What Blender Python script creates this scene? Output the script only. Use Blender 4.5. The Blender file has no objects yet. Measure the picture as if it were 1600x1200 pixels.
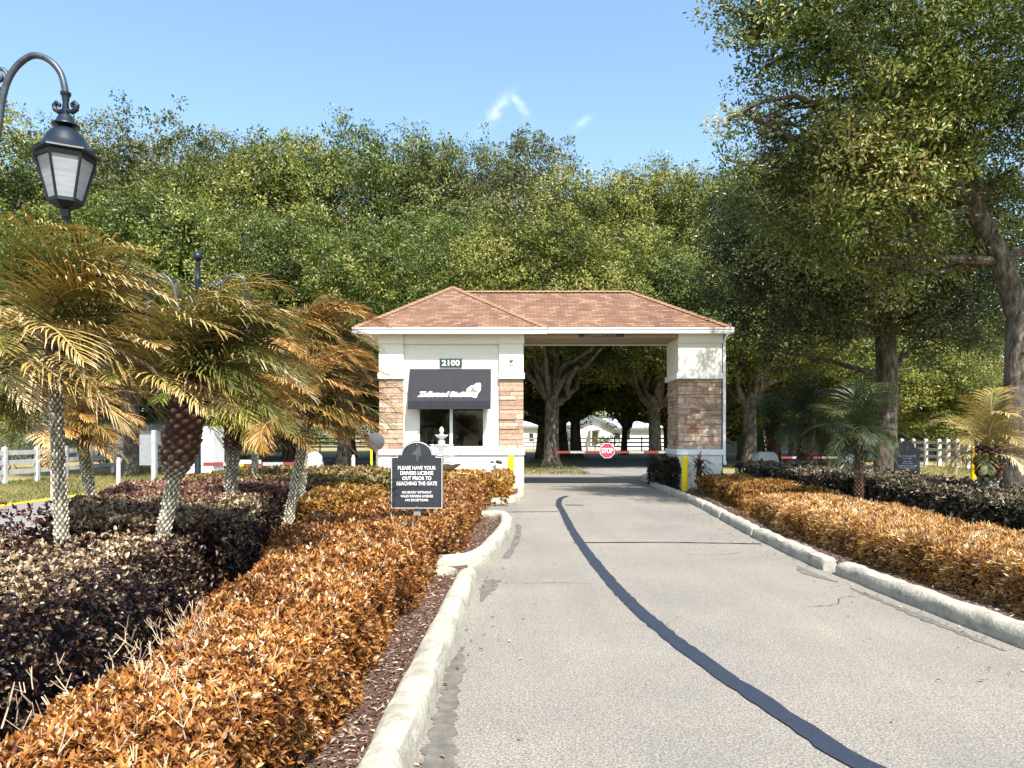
import bpy, math, random
import numpy as np
from mathutils import Vector, Matrix
rng = np.random.default_rng(11)
random.seed(5)
R = math.radians
PI = math.pi
sc = bpy.context.scene
COL = sc.collection
F = 1155.0          # focal length of the photograph in its own pixels
EYE = 1.5
HOR = 680.0
def PX(x, y): return (x - 800.0) * y / F            # world X of photo column x at distance y
def PZ(v, y): return EYE + (HOR - v) * y / F        # world Z of photo row v at distance y

# ------------------------------------------------------------------ materials
def new_mat(name):
    m = bpy.data.materials.new(name); m.use_nodes = True
    nt = m.node_tree; nt.nodes.clear()
    out = nt.nodes.new('ShaderNodeOutputMaterial')
    return m, nt, out
def N(nt, typ, **kw):
    n = nt.nodes.new(typ)
    for k, v in kw.items():
        if k in n.inputs: n.inputs[k].default_value = v
        else: setattr(n, k, v)
    return n
def ramp(nt, fac, stops, interp='LINEAR'):
    r = nt.nodes.new('ShaderNodeValToRGB'); r.color_ramp.interpolation = interp
    e = r.color_ramp.elements
    while len(e) < len(stops): e.new(0.5)
    for i, (p, c) in enumerate(stops):
        e[i].position = p; e[i].color = (c[0], c[1], c[2], 1)
    nt.links.new(fac, r.inputs[0]); return r.outputs[0]
def coords(nt, kind='Object'):
    return nt.nodes.new('ShaderNodeTexCoord').outputs[kind]
def noise(nt, vec, scale, detail=4, rough=.6):
    n = N(nt, 'ShaderNodeTexNoise'); n.inputs['Scale'].default_value = scale
    n.inputs['Detail'].default_value = detail; n.inputs['Roughness'].default_value = rough
    nt.links.new(vec, n.inputs['Vector']); return n.outputs['Fac']
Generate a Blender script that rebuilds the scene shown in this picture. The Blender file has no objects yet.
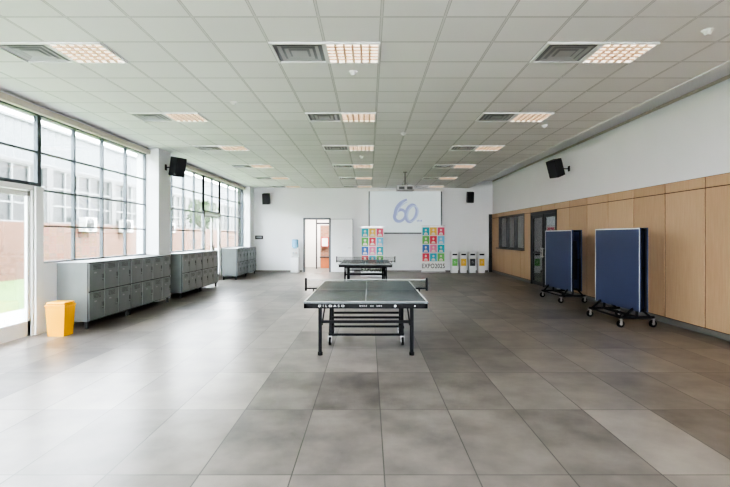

Your task: Copy the records above exactly, from the first line through the line containing "nt.links.new(vec, n.inputs['Vector']); return", and leave out the pictures.

Exercise response:
What Blender Python script creates this scene? Output the script only. Use Blender 4.5. The Blender file has no objects yet. Measure the picture as if it were 1600x1200 pixels.
import bpy, math, random
import numpy as np
from mathutils import Vector, Matrix
rng = np.random.default_rng(11)
random.seed(5)
R = math.radians
PI = math.pi
sc = bpy.context.scene
COL = sc.collection
F = 1155.0          # focal length of the photograph in its own pixels
EYE = 1.5
HOR = 680.0
def PX(x, y): return (x - 800.0) * y / F            # world X of photo column x at distance y
def PZ(v, y): return EYE + (HOR - v) * y / F        # world Z of photo row v at distance y

# ------------------------------------------------------------------ materials
def new_mat(name):
    m = bpy.data.materials.new(name); m.use_nodes = True
    nt = m.node_tree; nt.nodes.clear()
    out = nt.nodes.new('ShaderNodeOutputMaterial')
    return m, nt, out
def N(nt, typ, **kw):
    n = nt.nodes.new(typ)
    for k, v in kw.items():
        if k in n.inputs: n.inputs[k].default_value = v
        else: setattr(n, k, v)
    return n
def ramp(nt, fac, stops, interp='LINEAR'):
    r = nt.nodes.new('ShaderNodeValToRGB'); r.color_ramp.interpolation = interp
    e = r.color_ramp.elements
    while len(e) < len(stops): e.new(0.5)
    for i, (p, c) in enumerate(stops):
        e[i].position = p; e[i].color = (c[0], c[1], c[2], 1)
    nt.links.new(fac, r.inputs[0]); return r.outputs[0]
def coords(nt, kind='Object'):
    return nt.nodes.new('ShaderNodeTexCoord').outputs[kind]
def noise(nt, vec, scale, detail=4, rough=.6):
    n = N(nt, 'ShaderNodeTexNoise'); n.inputs['Scale'].default_value = scale
    n.inputs['Detail'].default_value = detail; n.inputs['Roughness'].default_value = rough
    nt.links.new(vec, n.inputs['Vector']); return n.outputs['Fac']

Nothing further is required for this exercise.